__Dataset content__:
* * * *

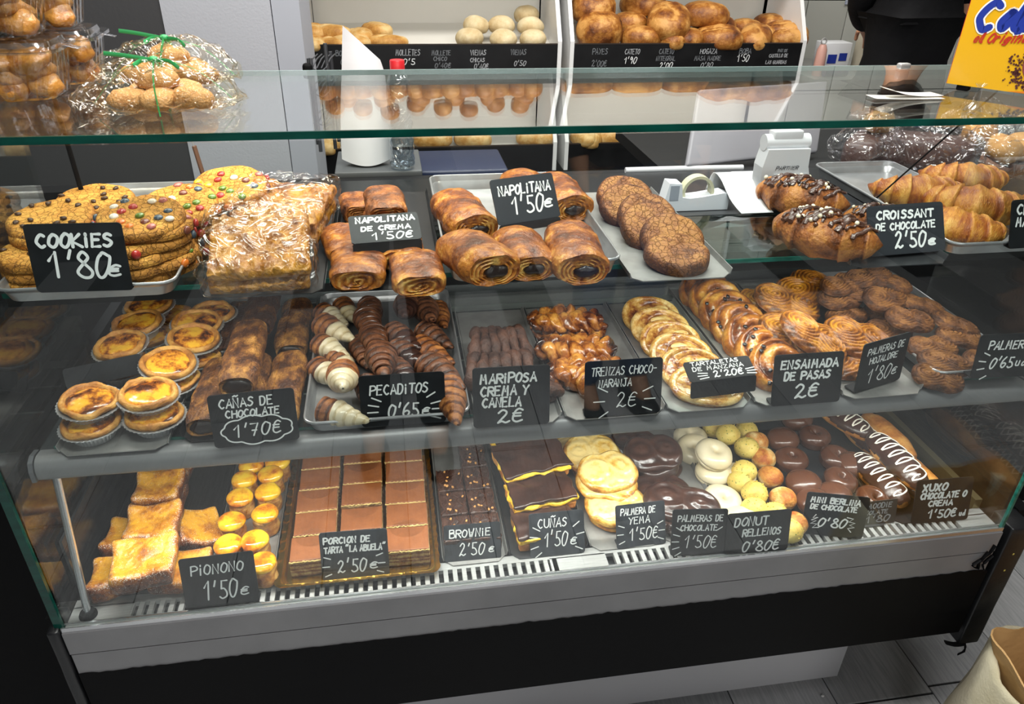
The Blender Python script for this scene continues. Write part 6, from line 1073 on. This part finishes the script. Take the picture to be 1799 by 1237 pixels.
# ---------------------------------------------------------------- bagged pastries behind the croissants
def bag_g(sx, sy, sz, seed, amp=0.011, tie=True):
    g = superq(sx / 2, sy / 2, sz / 2, 0.8, 0.8, 64, 40); V = g[0].copy(); V[:, 0:2] *= (1 - 0.35 * np.clip(V[:, 2:3] / sz - 0.55, 0, 1) * 1.5); V = V + np.stack([ridged(V, 18, 3, seed), ridged(V, 18, 3, seed + 2), ridged(V, 18, 3, seed + 4)], 1) * amp - amp * 0.9; V[:, 2] = np.maximum(V[:, 2], 0.001); return V, g[1], g[2]
M_bag = clear('bag_plastic', '#fafafc', 0.12, 1.45, (13, 0.03), 0.07)
M_liver = food('bagged_chocolate_cake', ['#5b443e', '#49342f', '#36241f'], 0.4, coat=0.2, ns=14, na=0.3, bs=40, bd=0.001)
def bagged(label, loc, rz, size, parts, seed):
    t = thing('bagged_pastry', label, 'bag', loc, (0, 0, math.radians(rz)), 'clear bags of pastries behind the croissants')
    for nm, g, m, l, r in parts: obm(nm, g, m, t, l, r, sharp=None)
    obm('plastic_bag', bag_g(*size, seed), M_bag, t, sharp=22)
cup_ = lathe([(0, 0), (0.024, 0), (0.032, 0.03), (0.0305, 0.03), (0.023, 0.002)], 90, flute=(30, 0.03)); M_cup = plain('paper_case', '#9a6a52', 0.6)
muf = disp(superq(0.034, 0.034, 0.026, 0.9, 1, 30, 16), 0.003, 40, 3, 3)
loafg = disp(superq(0.10, 0.04, 0.036, 0.5, 0.5, 40, 18), 0.003, 25, 3, 8)
bagged('clear bag with long brown chocolate cake in the middle of the row', (1.5913, 0.5772, 0.456), -30, (0.25, 0.12, 0.10), [('chocolate_cake', loafg, M_liver, (0, 0.0, 0.004), (0, 0, 0))], 5)
bagged('clear bag with a golden puff at the left end of the bag row', (1.4857, 0.604, 0.456), 30, (0.16, 0.12, 0.12), [('chocolate_cake', xf(loafg, sc=(0.7, 0.9, 0.9)), M_liver, (0.0, 0, 0.004), (0, 0, 0.3)), ('golden_puff', disp(superq(0.035, 0.03, 0.022, 1, 1, 30, 16), 0.006, 40, 3, 5), F_puff, (0.025, 0.0, 0.068), (0, 0.2, 0))], 9)
bagged('clear bag with muffins in paper cases behind the cakes', (1.7492, 0.6261, 0.456), 0, (0.16, 0.12, 0.13), [('paper_case', cup_, M_cup, (0.0, 0, 0.02), (0.4, -0.3, 0)), ('muffin', muf, F_bun, (0.0, -0.012, 0.045), (0.4, -0.3, 0))], 13)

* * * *

Leave every image out, and retype the material exactly.

__Reply to the exercise__:
The Blender Python script for this scene continues. Write part 6, from line 1073 on. This part finishes the script. Take the picture to be 1799 by 1237 pixels.
# ---------------------------------------------------------------- bagged pastries behind the croissants
def bag_g(sx, sy, sz, seed, amp=0.011, tie=True):
    g = superq(sx / 2, sy / 2, sz / 2, 0.8, 0.8, 64, 40); V = g[0].copy(); V[:, 0:2] *= (1 - 0.35 * np.clip(V[:, 2:3] / sz - 0.55, 0, 1) * 1.5); V = V + np.stack([ridged(V, 18, 3, seed), ridged(V, 18, 3, seed + 2), ridged(V, 18, 3, seed + 4)], 1) * amp - amp * 0.9; V[:, 2] = np.maximum(V[:, 2], 0.001); return V, g[1], g[2]
M_bag = clear('bag_plastic', '#fafafc', 0.12, 1.45, (13, 0.03), 0.07)
M_liver = food('bagged_chocolate_cake', ['#5b443e', '#49342f', '#36241f'], 0.4, coat=0.2, ns=14, na=0.3, bs=40, bd=0.001)
def bagged(label, loc, rz, size, parts, seed):
    t = thing('bagged_pastry', label, 'bag', loc, (0, 0, math.radians(rz)), 'clear bags of pastries behind the croissants')
    for nm, g, m, l, r in parts: obm(nm, g, m, t, l, r, sharp=None)
    obm('plastic_bag', bag_g(*size, seed), M_bag, t, sharp=22)
cup_ = lathe([(0, 0), (0.024, 0), (0.032, 0.03), (0.0305, 0.03), (0.023, 0.002)], 90, flute=(30, 0.03)); M_cup = plain('paper_case', '#9a6a52', 0.6)
muf = disp(superq(0.034, 0.034, 0.026, 0.9, 1, 30, 16), 0.003, 40, 3, 3)
loafg = disp(superq(0.10, 0.04, 0.036, 0.5, 0.5, 40, 18), 0.003, 25, 3, 8)
bagged('clear bag with long brown chocolate cake in the middle of the row', (1.5913, 0.5772, 0.456), -30, (0.25, 0.12, 0.10), [('chocolate_cake', loafg, M_liver, (0, 0.0, 0.004), (0, 0, 0))], 5)
bagged('clear bag with a golden puff at the left end of the bag row', (1.4857, 0.604, 0.456), 30, (0.16, 0.12, 0.12), [('chocolate_cake', xf(loafg, sc=(0.7, 0.9, 0.9)), M_liver, (0.0, 0, 0.004), (0, 0, 0.3)), ('golden_puff', disp(superq(0.035, 0.03, 0.022, 1, 1, 30, 16), 0.006, 40, 3, 5), F_puff, (0.025, 0.0, 0.068), (0, 0.2, 0))], 9)
bagged('clear bag with muffins in paper cases behind the cakes', (1.7492, 0.6261, 0.456), 0, (0.16, 0.12, 0.13), [('paper_case', cup_, M_cup, (0.0, 0, 0.02), (0.4, -0.3, 0)), ('muffin', muf, F_bun, (0.0, -0.012, 0.045), (0.4, -0.3, 0))], 13)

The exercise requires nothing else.